Set task: Repeat each line exactly as it is written.

Provided data:
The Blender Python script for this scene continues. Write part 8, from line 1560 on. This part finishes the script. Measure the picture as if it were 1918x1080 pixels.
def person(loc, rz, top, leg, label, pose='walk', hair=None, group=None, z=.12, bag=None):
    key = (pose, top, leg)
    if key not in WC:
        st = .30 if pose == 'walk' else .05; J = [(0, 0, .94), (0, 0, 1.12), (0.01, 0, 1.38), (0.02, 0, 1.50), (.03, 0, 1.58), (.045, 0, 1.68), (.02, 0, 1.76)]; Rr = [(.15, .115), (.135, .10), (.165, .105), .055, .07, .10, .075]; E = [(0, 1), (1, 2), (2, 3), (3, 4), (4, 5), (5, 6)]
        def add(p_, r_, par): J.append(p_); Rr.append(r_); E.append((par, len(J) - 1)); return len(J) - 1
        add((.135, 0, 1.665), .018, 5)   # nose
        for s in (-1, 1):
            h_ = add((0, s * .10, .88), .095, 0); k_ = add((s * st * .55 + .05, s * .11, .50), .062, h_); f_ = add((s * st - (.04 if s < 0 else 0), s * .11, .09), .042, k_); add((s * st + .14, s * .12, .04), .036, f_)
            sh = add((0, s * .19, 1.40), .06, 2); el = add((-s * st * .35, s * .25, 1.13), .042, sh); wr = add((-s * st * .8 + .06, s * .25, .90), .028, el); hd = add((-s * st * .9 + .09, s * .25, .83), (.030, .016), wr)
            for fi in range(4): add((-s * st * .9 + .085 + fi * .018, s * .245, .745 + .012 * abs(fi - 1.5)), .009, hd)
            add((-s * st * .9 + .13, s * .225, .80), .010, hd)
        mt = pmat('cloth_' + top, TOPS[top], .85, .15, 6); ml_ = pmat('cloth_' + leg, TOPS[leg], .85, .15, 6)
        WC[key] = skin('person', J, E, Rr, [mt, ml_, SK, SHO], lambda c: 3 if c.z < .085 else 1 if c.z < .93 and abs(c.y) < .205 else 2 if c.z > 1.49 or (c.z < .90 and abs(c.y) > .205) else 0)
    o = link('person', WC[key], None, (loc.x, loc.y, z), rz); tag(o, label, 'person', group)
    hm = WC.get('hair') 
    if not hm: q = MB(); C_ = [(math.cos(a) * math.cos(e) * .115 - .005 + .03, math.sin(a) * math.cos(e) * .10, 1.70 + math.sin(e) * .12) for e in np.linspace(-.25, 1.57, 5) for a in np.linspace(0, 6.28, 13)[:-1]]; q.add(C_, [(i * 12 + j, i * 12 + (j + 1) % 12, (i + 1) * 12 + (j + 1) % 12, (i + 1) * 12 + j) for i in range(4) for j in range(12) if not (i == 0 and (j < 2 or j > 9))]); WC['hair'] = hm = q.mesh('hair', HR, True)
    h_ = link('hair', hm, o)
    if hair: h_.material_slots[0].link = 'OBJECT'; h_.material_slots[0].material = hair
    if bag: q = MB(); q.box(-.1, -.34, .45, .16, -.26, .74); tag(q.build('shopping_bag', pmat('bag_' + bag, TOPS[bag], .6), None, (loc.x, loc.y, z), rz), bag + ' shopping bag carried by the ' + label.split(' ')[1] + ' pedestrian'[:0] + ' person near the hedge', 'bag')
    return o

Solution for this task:
The Blender Python script for this scene continues. Write part 8, from line 1560 on. This part finishes the script. Measure the picture as if it were 1918x1080 pixels.
def person(loc, rz, top, leg, label, pose='walk', hair=None, group=None, z=.12, bag=None):
    key = (pose, top, leg)
    if key not in WC:
        st = .30 if pose == 'walk' else .05; J = [(0, 0, .94), (0, 0, 1.12), (0.01, 0, 1.38), (0.02, 0, 1.50), (.03, 0, 1.58), (.045, 0, 1.68), (.02, 0, 1.76)]; Rr = [(.15, .115), (.135, .10), (.165, .105), .055, .07, .10, .075]; E = [(0, 1), (1, 2), (2, 3), (3, 4), (4, 5), (5, 6)]
        def add(p_, r_, par): J.append(p_); Rr.append(r_); E.append((par, len(J) - 1)); return len(J) - 1
        add((.135, 0, 1.665), .018, 5)   # nose
        for s in (-1, 1):
            h_ = add((0, s * .10, .88), .095, 0); k_ = add((s * st * .55 + .05, s * .11, .50), .062, h_); f_ = add((s * st - (.04 if s < 0 else 0), s * .11, .09), .042, k_); add((s * st + .14, s * .12, .04), .036, f_)
            sh = add((0, s * .19, 1.40), .06, 2); el = add((-s * st * .35, s * .25, 1.13), .042, sh); wr = add((-s * st * .8 + .06, s * .25, .90), .028, el); hd = add((-s * st * .9 + .09, s * .25, .83), (.030, .016), wr)
            for fi in range(4): add((-s * st * .9 + .085 + fi * .018, s * .245, .745 + .012 * abs(fi - 1.5)), .009, hd)
            add((-s * st * .9 + .13, s * .225, .80), .010, hd)
        mt = pmat('cloth_' + top, TOPS[top], .85, .15, 6); ml_ = pmat('cloth_' + leg, TOPS[leg], .85, .15, 6)
        WC[key] = skin('person', J, E, Rr, [mt, ml_, SK, SHO], lambda c: 3 if c.z < .085 else 1 if c.z < .93 and abs(c.y) < .205 else 2 if c.z > 1.49 or (c.z < .90 and abs(c.y) > .205) else 0)
    o = link('person', WC[key], None, (loc.x, loc.y, z), rz); tag(o, label, 'person', group)
    hm = WC.get('hair') 
    if not hm: q = MB(); C_ = [(math.cos(a) * math.cos(e) * .115 - .005 + .03, math.sin(a) * math.cos(e) * .10, 1.70 + math.sin(e) * .12) for e in np.linspace(-.25, 1.57, 5) for a in np.linspace(0, 6.28, 13)[:-1]]; q.add(C_, [(i * 12 + j, i * 12 + (j + 1) % 12, (i + 1) * 12 + (j + 1) % 12, (i + 1) * 12 + j) for i in range(4) for j in range(12) if not (i == 0 and (j < 2 or j > 9))]); WC['hair'] = hm = q.mesh('hair', HR, True)
    h_ = link('hair', hm, o)
    if hair: h_.material_slots[0].link = 'OBJECT'; h_.material_slots[0].material = hair
    if bag: q = MB(); q.box(-.1, -.34, .45, .16, -.26, .74); tag(q.build('shopping_bag', pmat('bag_' + bag, TOPS[bag], .6), None, (loc.x, loc.y, z), rz), bag + ' shopping bag carried by the ' + label.split(' ')[1] + ' pedestrian'[:0] + ' person near the hedge', 'bag')
    return o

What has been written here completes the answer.